Date: Wed, 9 Jun 2021 14:41:40 +0000

Thanks Greg,

  So in this instance (not using PPS), do I just ignore any mention of 
configuration when moving forward with the guide? Also just leaving out the PPS 
section of the ntp.conf?

e.g. do not enter the lines :

   # GPS PPS reference (NTP1)
   server 127.127.28.1 prefer
   fudge 127.127.28.1 refid PPS


--Josh
-----Original Message-----
From: Greg Troxel <gdt@lexort.com> 
Sent: Wednesday, June 9, 2021 9:16 AM
To: Stein, Josh <josh@anl.gov>
Cc: gpsd users <gpsd-users@nongnu.org>
Subject: Re: Using non-PPS receiver for ntpd?
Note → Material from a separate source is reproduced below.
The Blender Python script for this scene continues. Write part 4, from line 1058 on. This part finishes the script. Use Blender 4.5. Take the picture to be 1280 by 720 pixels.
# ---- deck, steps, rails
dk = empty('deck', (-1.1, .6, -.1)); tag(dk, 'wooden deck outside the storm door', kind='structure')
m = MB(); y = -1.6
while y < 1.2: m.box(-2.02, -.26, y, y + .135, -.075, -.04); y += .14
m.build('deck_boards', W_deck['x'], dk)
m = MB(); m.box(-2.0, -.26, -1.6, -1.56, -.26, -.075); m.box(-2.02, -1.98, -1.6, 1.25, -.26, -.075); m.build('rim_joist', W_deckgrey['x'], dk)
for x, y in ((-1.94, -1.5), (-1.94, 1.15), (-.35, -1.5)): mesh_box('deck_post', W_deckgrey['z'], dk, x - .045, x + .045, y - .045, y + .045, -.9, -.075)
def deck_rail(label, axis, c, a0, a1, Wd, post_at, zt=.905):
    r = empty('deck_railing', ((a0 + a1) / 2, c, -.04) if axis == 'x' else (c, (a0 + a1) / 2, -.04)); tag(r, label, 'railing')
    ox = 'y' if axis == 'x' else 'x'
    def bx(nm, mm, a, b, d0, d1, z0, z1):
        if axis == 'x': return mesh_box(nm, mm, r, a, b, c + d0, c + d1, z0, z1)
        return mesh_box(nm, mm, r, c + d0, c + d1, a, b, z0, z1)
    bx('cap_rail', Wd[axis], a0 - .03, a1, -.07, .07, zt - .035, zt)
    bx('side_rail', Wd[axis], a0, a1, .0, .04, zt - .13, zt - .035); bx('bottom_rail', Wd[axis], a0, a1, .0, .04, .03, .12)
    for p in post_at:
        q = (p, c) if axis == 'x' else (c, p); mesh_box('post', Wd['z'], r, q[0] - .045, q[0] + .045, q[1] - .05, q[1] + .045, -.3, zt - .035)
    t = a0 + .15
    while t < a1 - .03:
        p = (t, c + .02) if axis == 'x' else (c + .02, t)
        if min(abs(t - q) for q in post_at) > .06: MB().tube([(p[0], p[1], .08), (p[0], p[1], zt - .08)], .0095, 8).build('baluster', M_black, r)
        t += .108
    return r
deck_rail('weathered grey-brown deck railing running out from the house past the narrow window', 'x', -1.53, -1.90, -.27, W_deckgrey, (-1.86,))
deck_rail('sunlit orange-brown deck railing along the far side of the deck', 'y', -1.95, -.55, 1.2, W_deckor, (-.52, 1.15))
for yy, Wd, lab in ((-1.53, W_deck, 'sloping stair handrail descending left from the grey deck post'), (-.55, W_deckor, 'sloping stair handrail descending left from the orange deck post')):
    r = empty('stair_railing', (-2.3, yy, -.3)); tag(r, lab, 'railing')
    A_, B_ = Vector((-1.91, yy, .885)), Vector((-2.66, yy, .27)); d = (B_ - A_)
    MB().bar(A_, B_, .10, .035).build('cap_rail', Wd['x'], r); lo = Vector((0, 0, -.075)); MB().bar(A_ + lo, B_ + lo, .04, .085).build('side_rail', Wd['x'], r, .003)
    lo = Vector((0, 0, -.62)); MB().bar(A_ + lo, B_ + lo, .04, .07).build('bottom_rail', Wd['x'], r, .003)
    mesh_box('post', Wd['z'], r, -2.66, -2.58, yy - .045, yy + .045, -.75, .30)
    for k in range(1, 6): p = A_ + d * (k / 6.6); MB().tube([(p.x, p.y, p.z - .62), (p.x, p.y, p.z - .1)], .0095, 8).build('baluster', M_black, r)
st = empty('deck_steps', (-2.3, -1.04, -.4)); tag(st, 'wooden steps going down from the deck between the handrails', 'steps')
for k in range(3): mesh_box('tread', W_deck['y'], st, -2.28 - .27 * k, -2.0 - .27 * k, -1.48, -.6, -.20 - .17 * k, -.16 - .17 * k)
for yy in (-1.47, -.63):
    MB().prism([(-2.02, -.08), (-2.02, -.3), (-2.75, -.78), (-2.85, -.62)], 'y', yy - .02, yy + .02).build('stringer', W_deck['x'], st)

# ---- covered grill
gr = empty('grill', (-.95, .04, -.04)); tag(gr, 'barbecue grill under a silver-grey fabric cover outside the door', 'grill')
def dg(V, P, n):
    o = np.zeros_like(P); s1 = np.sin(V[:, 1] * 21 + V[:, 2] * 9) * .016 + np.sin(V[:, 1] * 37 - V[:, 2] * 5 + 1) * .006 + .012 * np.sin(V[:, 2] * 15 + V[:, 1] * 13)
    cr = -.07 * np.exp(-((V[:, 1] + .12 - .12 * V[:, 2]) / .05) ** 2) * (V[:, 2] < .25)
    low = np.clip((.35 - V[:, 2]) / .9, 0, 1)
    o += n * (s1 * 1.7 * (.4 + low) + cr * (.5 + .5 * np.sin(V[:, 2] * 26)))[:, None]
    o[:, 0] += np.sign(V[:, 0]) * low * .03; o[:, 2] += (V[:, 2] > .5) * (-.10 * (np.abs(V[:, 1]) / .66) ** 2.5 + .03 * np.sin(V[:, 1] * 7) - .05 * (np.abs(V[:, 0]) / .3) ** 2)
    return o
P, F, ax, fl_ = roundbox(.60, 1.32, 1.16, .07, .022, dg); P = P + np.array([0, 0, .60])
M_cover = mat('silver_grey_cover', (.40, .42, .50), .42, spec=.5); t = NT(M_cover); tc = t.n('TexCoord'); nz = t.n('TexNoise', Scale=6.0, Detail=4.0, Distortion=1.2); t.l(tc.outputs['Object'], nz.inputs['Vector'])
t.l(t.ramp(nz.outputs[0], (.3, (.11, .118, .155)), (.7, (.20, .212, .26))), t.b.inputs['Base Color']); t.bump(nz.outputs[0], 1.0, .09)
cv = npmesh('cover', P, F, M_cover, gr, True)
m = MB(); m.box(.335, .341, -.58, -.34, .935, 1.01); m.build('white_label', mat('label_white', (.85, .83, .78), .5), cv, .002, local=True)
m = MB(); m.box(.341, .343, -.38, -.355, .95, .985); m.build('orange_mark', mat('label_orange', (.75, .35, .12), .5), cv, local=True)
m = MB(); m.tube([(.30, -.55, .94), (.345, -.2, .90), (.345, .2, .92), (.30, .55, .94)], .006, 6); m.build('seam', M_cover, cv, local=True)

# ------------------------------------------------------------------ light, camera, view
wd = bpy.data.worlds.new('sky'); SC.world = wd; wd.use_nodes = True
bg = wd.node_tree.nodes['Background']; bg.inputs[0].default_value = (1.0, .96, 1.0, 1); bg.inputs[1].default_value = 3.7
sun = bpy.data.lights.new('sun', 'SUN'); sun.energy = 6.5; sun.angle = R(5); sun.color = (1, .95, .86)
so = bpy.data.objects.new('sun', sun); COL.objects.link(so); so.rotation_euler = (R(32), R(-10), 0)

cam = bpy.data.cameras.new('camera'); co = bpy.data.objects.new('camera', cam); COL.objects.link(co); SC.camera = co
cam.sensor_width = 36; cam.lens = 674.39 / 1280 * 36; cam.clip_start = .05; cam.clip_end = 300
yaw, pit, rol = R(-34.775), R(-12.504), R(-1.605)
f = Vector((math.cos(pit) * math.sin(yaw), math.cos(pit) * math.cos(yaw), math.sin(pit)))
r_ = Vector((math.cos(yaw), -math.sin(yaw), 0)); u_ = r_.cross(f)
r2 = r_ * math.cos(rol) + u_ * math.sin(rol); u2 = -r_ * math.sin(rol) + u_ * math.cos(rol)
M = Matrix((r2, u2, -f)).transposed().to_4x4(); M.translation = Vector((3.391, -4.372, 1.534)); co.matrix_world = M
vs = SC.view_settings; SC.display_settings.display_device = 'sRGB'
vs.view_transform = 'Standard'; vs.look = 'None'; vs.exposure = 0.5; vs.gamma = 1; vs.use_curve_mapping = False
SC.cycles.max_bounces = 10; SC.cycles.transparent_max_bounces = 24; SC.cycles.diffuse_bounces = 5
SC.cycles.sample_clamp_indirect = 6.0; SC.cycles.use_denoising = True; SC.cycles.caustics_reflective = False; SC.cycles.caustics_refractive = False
"Stein, Josh" <josh@anl.gov> writes:

>   I currently only have access to a USB GPS receiver connected to an 
> rPi which does not supply PPS data. Despite the lack of PPS accuracy, 
> I would like to use this receiver as a clock source to the ntp daemon 
> running on that Pi. This Pi in turn will serve time to the other 
> devices on my setup giving me a relative synchronization of their 
> clocks. In this particular instance, I can tolerate some pretty 
> egregious jitter - on the order of tens of seconds.
>
> My first question is fundamental - given the discussion in the guide 
> here (https://gpsd.gitlab.io/gpsd/gpsd-time-service-howto.html), is it 
> even feasible to use a non PPS receiver in this role?

Yes, it is entirely feasible.    The time synchronization will have two
accuracy problems:

  a delay of very roughly 100 ms

  variance in that delay

You can calibrate the delay by observing other systems and using fudge in the 
NTP config.

The resulting accuracy problems can be viewed as within specification or 
terrible, depending on your requirements.  The HOWTO tends to take the view 
that every microsecond must be right, or the apocalypse is at hand, and doesn't 
really address the (common IMHO) situation of people with non-PPS setups that 
would like time that is good to 100ms or maybe even
10 ms and works reliably without an internet connection.   My own view
is that time sync within 1s is vastly better than no time sync, even though I 
tend to want better.

I don't have my notes handy, but I ran a Truetime XL-DC in non-pps mode for 
years, and (separately) did calibrations for a few USB GPS (u-blox).
I remember delays in the 90-150 ms range.


If you don't care that your whole setup is 150 ms slow, you can just ignore 
that.  But if you have internet sometime, I'd advise adjusting fudge to make 
the local GPS-derived time line up with the Internet
sources.   Or just guess 100 ms, which is a better guess than 0.